On peut être en désaccord, on peut exprimer son inquiétude , mais on ne devrait pas ignorer ce que Ratzinger lui-même dit à ce sujet, expliquant la signification de ces gestes. En 2002, les bavures de 1986 ne se répétèrent pas, comme l'a récemment reconnu le supérieur de la Fraternité Saint-Pie X lui-même, Mgr Bernard Fellay. Le vénérable et bientôt le bienheureux Pape Jean Paul II, a voulu rassembler les religions pour ôter toute justification théologique à l'utilisation de la violence, à l'abus de son nom de Dieu pour justifier le terrorisme.
À une époque où le choc des civilisations était présenté comme inévitable, il voulait indiquer le rôle des religions dans la construction de la paix. Depuis dix ans maintenant, il nous semble que sur la scène mondiale l'idée dominante est celle du conflit entre les religions et de l'exaspération de ce dernier, et pas de l'"accolade" syncrétique qui fait apparaître tous égaux et tous bons.
Attribuer aux rencontres d'Assise la responsabilité de la perte de la foi en Jésus Sauveur unique, faire valoir qu'à la suite de ces rencontres interreligieuses les gens en sont venus à considérer l'égalité de toutes les religions, nous semble objectivement injuste. Comment il est injuste d'attribuer au Concile Vatican II, la crise de la foi qui a caractérisé les dernières décennies du siècle écoulé.

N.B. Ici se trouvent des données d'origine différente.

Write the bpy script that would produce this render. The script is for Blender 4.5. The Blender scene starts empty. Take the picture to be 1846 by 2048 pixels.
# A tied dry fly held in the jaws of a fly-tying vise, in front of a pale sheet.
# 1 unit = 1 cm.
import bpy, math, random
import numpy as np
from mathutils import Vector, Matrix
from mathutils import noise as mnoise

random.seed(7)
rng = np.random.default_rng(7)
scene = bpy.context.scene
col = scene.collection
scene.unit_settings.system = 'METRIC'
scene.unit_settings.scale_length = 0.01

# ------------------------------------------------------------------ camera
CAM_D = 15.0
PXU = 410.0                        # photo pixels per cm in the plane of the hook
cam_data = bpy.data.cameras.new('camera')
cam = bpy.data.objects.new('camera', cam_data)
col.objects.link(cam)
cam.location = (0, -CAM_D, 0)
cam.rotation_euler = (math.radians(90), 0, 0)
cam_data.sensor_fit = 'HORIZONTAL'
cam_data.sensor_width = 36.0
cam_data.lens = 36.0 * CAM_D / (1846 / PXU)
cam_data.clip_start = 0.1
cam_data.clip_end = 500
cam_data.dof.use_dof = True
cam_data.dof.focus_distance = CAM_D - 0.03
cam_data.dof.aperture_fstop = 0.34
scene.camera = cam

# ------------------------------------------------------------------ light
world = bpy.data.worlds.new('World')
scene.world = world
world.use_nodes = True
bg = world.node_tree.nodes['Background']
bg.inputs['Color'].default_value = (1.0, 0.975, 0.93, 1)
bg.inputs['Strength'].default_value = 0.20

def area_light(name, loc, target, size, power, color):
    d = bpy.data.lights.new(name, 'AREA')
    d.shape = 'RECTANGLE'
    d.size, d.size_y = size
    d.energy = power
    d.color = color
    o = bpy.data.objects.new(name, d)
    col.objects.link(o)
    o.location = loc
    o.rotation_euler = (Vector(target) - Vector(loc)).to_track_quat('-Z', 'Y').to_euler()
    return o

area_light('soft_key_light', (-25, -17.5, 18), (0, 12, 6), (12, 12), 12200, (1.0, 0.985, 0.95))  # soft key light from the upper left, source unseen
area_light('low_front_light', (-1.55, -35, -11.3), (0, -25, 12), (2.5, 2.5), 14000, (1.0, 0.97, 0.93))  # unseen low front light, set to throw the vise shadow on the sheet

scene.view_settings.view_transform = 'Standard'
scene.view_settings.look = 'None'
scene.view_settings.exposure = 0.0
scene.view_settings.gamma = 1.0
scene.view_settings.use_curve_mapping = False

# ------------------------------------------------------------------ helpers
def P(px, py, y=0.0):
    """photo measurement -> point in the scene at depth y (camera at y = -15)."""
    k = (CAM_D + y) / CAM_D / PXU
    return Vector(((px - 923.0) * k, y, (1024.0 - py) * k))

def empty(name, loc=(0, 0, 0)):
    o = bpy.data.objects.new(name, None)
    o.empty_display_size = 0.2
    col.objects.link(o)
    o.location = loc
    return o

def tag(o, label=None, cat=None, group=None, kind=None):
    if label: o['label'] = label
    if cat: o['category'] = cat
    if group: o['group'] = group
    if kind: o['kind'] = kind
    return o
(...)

Le pape a indiqué cette année la liberté religieuse comme un moyen indispensable pour construire la paix, il y a quelques jours, il a rappelé qu'on ne peut nier "la contribution des grandes religions du monde au développement de la civilisation". Le successeur de Pierre considère que l'humanité vit aujourd'hui un moment suffisamment difficile pour justifier les risques d'Assise III.
On peut ne pas être d'accord avec lui, mais il n'est pas juste de dire que le pape n'est pas d'accord avec lui-même. S'il y en a un dont on peut être sûr qu'il ne donnera pas prise à des malentendus, c'est bien Joseph Ratzinger, aujourd'hui Benoît XVI.
C'est à nous qui sommes en charge de l'information, comme du reste plusieurs des signataires de l'appel, de faire passer le bon message sur cet événement.